Paying by the hour

Revolutionary plan for permanent jobs

The debate over recruitment fees is taking a new twist as an Aberdeen-based recruitment consultancy introduces payment by the hour.

The Urquhart Partnership, which handles professional recruitment in a range of sectors from oil and gas to HR, has introduced an hourly rate for time spent working on a permanent vacancy. The company claims clients could save up to 75% of their usual recruitment fees.

This initiative was prompted by complaints from clients who resent being charged a high placement fee when an agency already has suitable candidates on its database.

“The fee therefore seems higher than is merited for the effort taken in sourcing the candidate,” said the company’s business development manager Karen Reid.

Clients can use the hourly rate scheme only if the agency works on a vacancy exclusively. A cap on the fee is established at the beginning of the assignment, explained Reid, “and we tell clients upfront if we can’t fill a vacancy, so we don’t set ourselves up to fail”.

So how can the recruitment firm afford to do it?
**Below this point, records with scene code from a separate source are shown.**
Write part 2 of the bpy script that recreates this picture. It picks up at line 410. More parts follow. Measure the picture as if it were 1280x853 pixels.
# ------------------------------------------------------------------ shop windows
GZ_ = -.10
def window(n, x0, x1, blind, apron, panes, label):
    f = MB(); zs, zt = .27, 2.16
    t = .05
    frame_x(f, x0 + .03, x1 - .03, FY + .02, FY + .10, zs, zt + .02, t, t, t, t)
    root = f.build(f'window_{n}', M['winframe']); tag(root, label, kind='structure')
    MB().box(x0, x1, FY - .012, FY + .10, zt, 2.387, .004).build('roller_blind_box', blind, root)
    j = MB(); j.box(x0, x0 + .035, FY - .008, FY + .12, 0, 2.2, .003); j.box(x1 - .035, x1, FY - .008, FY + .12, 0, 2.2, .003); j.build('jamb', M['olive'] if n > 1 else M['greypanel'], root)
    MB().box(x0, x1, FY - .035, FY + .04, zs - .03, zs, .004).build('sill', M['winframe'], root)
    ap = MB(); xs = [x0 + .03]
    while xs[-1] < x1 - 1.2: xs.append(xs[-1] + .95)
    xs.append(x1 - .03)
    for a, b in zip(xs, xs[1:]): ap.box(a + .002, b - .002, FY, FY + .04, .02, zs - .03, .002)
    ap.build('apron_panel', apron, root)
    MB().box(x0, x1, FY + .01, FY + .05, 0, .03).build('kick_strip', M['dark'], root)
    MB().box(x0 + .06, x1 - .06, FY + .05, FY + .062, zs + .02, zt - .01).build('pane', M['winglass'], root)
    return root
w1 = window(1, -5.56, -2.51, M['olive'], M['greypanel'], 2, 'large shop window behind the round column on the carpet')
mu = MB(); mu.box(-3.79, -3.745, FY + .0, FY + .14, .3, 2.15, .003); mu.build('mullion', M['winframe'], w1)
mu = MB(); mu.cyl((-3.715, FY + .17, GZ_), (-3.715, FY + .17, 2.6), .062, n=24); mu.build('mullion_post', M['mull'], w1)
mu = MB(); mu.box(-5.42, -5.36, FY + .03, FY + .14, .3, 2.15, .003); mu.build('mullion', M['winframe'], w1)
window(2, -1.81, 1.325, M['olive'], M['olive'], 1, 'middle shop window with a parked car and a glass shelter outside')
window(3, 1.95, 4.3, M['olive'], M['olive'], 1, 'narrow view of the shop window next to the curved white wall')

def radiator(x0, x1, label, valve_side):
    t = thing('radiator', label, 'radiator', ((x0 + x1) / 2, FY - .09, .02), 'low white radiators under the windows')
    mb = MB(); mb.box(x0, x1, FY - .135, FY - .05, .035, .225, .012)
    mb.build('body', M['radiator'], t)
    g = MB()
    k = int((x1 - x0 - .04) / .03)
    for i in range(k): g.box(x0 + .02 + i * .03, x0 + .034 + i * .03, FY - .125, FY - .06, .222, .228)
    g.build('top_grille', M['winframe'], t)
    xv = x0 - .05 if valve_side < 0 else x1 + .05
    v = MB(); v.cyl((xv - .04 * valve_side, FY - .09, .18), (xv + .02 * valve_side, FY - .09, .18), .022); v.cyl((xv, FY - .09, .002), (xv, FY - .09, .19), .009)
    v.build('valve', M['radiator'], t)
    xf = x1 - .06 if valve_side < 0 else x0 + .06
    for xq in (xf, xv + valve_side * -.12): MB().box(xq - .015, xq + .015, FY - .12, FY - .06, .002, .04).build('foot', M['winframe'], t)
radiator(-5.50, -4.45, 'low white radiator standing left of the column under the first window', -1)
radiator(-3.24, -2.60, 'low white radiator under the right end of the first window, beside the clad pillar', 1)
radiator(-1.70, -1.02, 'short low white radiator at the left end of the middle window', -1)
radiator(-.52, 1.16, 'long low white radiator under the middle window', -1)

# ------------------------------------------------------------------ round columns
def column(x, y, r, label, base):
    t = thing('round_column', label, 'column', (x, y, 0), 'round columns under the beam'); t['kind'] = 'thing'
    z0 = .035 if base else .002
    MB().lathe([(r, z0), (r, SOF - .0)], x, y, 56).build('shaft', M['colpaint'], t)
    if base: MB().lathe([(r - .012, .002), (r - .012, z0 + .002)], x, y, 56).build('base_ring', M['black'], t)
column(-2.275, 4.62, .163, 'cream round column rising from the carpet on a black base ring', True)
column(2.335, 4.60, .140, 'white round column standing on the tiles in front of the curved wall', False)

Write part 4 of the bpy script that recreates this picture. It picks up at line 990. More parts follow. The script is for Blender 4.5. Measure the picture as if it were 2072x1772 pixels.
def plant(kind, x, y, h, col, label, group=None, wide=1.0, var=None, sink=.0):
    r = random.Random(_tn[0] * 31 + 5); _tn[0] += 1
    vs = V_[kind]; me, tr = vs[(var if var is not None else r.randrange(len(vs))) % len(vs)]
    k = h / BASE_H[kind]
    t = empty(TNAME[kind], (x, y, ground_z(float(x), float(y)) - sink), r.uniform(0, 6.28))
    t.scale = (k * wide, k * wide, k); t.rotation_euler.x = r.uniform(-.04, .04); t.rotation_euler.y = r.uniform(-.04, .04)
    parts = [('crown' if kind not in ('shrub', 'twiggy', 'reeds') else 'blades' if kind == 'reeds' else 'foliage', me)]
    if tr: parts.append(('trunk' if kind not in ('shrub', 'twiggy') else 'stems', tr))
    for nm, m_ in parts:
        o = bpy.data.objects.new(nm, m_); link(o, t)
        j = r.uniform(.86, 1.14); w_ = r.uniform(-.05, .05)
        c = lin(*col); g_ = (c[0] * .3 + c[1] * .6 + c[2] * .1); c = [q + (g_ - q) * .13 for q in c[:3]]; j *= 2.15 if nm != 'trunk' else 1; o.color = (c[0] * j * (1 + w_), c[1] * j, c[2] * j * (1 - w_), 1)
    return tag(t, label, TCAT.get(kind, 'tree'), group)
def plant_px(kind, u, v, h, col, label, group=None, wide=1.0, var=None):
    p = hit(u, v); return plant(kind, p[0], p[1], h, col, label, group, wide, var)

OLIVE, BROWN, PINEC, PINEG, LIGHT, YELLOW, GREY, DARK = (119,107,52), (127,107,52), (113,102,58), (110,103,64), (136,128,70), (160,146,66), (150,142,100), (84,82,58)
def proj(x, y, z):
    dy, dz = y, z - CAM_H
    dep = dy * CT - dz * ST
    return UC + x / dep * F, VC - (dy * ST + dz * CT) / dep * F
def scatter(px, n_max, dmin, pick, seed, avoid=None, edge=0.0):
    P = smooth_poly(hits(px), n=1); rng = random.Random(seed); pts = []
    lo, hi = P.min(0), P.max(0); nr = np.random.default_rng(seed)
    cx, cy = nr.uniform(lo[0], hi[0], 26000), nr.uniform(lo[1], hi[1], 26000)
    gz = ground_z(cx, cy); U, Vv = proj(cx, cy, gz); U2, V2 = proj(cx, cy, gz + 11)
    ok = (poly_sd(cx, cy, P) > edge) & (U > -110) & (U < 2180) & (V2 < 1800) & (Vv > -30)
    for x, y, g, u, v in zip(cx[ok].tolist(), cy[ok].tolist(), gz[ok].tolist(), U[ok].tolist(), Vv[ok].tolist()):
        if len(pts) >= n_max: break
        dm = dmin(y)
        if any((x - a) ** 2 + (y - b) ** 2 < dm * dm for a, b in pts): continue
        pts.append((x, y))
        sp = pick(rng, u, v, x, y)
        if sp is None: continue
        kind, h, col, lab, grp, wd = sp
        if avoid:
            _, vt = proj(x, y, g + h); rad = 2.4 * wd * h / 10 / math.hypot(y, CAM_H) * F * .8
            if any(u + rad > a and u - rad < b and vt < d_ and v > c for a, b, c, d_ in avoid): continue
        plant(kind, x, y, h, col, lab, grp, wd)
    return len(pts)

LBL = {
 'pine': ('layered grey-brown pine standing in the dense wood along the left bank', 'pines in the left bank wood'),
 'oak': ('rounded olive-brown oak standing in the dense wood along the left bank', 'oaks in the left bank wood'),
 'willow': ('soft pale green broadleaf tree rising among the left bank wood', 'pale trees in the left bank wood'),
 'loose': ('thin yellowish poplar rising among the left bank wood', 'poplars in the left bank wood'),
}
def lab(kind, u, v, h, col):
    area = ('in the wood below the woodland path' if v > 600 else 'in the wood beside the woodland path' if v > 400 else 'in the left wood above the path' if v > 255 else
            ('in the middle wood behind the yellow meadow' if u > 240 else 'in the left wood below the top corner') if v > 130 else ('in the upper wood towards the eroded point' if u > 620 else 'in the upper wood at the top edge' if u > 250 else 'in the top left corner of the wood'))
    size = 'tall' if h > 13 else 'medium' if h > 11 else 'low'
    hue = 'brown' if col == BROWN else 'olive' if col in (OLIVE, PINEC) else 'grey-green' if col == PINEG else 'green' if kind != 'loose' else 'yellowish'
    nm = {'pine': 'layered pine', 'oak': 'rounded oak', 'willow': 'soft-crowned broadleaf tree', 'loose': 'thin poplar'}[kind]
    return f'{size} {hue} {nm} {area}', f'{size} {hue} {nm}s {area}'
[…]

Reid explained that on a normal assignment with, say, four agencies working to fill a vacancy, then Urquhart’s consultants had a one in four chance of filling it.

“But with this scheme our consultants are paid for the work they do every day rather than risk doing all that work for nothing,” she said. “If it only takes two hours to interview someone and perform the behavioural testing, then the client is only charged for two hours.”

She added that this brought the recruitment industry in line with other professions. “You pay for legal or accountancy advice by the hour so why pay for recruitment any other way?”